This chapter follows the lead of Chapters 5 and 6 and takes the internal structure developed for an organization and matches it to external data. It is important to have external data from places from where organizations will be drawing workers and to where workers might go if they leave. This leads to a discussion of how a large number of organizations develop their compensation systems. The chapter ends with a case study of how problems can arise with this sort of system. It is important to learn how organizations set pay systems, especially if you want to learn how to earn more.

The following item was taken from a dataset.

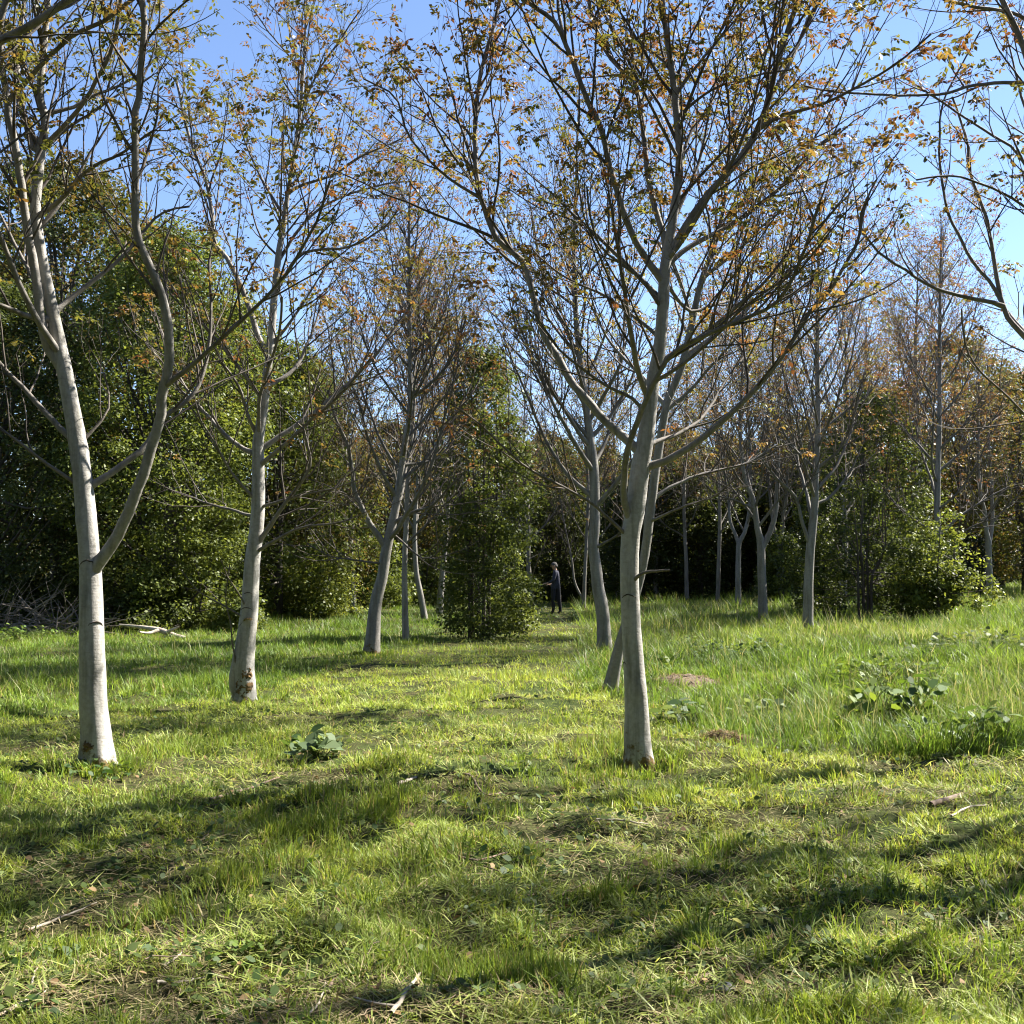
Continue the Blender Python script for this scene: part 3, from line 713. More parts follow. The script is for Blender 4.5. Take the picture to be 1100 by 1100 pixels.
def crown_clumps(h, w, z0, n, shape='egg'):
    """clump centres through an uneven crown"""
    cs = []
    lob = [(rng.uniform(0, 6.28), rng.uniform(.1, 1.0), rng.uniform(.55, 1.25)) for _ in range(12)]
    if shape == 'loose':
        st = [(rng.uniform(-.5, .5) * w, rng.uniform(-.5, .5) * w * .7, h * rng.uniform(.45, 1.05), rng.uniform(.25, .55)) for _ in range(13)]
        while len(cs) < n:
            sx, sy, sh, sw = st[rng.integers(len(st))]; sh = sh * (1.1 - .55 * abs(sx) / (w * .5))
            t = rng.random() ** .8; a = rng.random() * 6.28; rr = sw * math.sin(PI * (.1 + .86 * t)) ** .5 * rng.random() ** .5
            cs.append((sx * (.75 + .4 * t) + math.cos(a) * rr, sy + math.sin(a) * rr, z0 + (sh - z0) * t))
    if shape == 'bush':
        sub = [(0, 0, h * .8, w * .62)]
        for _ in range(8):
            a = rng.random() * 6.28; q = w * .5 * rng.uniform(.2, .75)
            sub.append((math.cos(a) * q, math.sin(a) * q, h * rng.uniform(.35, 1.0) * (1.05 - .5 * q / (w * .5)), w * rng.uniform(.28, .48)))
        while len(cs) < n:
            sx, sy, sh, sw = sub[rng.integers(len(sub))]
            t = rng.random(); a = rng.random() * 6.28; rr = sw * .5 * math.sqrt(max(0, 1 - t ** 2.2)) * rng.random() ** .4
            cs.append((sx + math.cos(a) * rr, sy + math.sin(a) * rr, z0 + (sh - z0) * t * rng.uniform(.9, 1.12)))
    while len(cs) < n:
        t = rng.random(); a = rng.random() * 6.28
        prof = {'egg': math.sin(PI * min(1, (t * .86 + .12))) ** .6, 'bush': math.sqrt(max(0, 1 - t ** 1.8)), 'cone': (1 - t) ** .7 * min(1, .45 + t * 3)}[shape]
        k = 1.0
        for (la, lz, lm) in lob:
            q = math.exp(-((math.cos(a - la) - 1) ** 2) / .15 - ((t - lz) / .18) ** 2)
            k = k * (1 - q) + lm * q
        rr = w * .5 * prof * k * (rng.random() ** .38) * (rng.uniform(1.0, 1.3) if rng.random() < .10 else 1.0)
        cs.append((math.cos(a) * rr, math.sin(a) * rr, z0 + (h - z0) * t))
    return np.array(cs)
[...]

Data and Surveys: How Do We Tell What Other Organizations Pay? Filling Out a Survey
Now that we have spent time in Chapters 5 and 6 describing how an organization can make its internal systems logically consistent, it is time to consider collecting some external market data. Collecting the data is a relatively straightforward process, but there are many, many ways that problems can arise. Therefore, it is worthwhile to be very careful about it. I often feel that when users of externally generated data obtain it, they think that the data are all nice and clean and clear. This is certainly not the case. This first came to me when I was helping some of my PhD advisors collect data for a statistical study of the relationship between earnings and education using data on twins at the Annual Twinsburg Twins Festival in Twinsburg, Ohio. As a graduate student at the time, I had frequently used data from the U.S. Census or the Current Population Survey in the past, and the initial tendency was to blindly march forward and use the data. Actually watching people answer questions led me to think carefully about the source of the data (even though we were collecting the data exactly the same way the Census Bureau was doing it).